Up to and including the line with "YAW, PITCH, ROLL", please set down the entries below exactly, starting from the first line.

[start]

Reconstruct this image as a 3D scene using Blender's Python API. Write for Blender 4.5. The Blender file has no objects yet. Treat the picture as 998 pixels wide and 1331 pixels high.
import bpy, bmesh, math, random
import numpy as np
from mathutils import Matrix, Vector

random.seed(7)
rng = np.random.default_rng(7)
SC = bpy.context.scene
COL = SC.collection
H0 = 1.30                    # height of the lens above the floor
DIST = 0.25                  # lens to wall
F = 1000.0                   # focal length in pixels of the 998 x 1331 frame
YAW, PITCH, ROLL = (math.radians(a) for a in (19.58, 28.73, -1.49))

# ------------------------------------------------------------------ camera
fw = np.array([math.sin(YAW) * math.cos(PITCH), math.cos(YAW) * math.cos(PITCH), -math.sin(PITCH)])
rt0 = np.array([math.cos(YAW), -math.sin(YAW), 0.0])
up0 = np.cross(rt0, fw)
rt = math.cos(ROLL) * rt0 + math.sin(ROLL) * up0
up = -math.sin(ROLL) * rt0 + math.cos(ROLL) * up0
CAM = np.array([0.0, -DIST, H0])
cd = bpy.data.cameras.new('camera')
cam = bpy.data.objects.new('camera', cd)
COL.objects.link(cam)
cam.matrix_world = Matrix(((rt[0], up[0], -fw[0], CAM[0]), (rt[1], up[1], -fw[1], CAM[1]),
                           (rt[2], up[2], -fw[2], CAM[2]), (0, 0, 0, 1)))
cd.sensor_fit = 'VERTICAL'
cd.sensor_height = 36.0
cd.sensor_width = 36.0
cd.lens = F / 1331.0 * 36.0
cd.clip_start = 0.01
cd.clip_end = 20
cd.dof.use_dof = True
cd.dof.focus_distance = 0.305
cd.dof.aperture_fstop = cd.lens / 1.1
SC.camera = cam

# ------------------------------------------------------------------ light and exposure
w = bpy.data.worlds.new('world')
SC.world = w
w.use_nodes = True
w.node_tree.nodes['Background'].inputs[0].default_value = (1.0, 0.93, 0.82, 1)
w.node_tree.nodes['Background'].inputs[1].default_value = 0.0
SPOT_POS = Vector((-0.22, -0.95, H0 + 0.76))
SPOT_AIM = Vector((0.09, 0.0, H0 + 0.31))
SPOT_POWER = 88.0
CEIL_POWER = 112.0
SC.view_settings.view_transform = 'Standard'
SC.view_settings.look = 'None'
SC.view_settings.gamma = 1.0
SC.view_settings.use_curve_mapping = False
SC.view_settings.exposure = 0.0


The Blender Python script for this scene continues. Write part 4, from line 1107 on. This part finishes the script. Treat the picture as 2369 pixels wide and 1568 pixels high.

[end]

EXERCISE RESULT:
Reconstruct this image as a 3D scene using Blender's Python API. Write for Blender 4.5. The Blender file has no objects yet. Treat the picture as 998 pixels wide and 1331 pixels high.
import bpy, bmesh, math, random
import numpy as np
from mathutils import Matrix, Vector

random.seed(7)
rng = np.random.default_rng(7)
SC = bpy.context.scene
COL = SC.collection
H0 = 1.30                    # height of the lens above the floor
DIST = 0.25                  # lens to wall
F = 1000.0                   # focal length in pixels of the 998 x 1331 frame
YAW, PITCH, ROLL = (math.radians(a) for a in (19.58, 28.73, -1.49))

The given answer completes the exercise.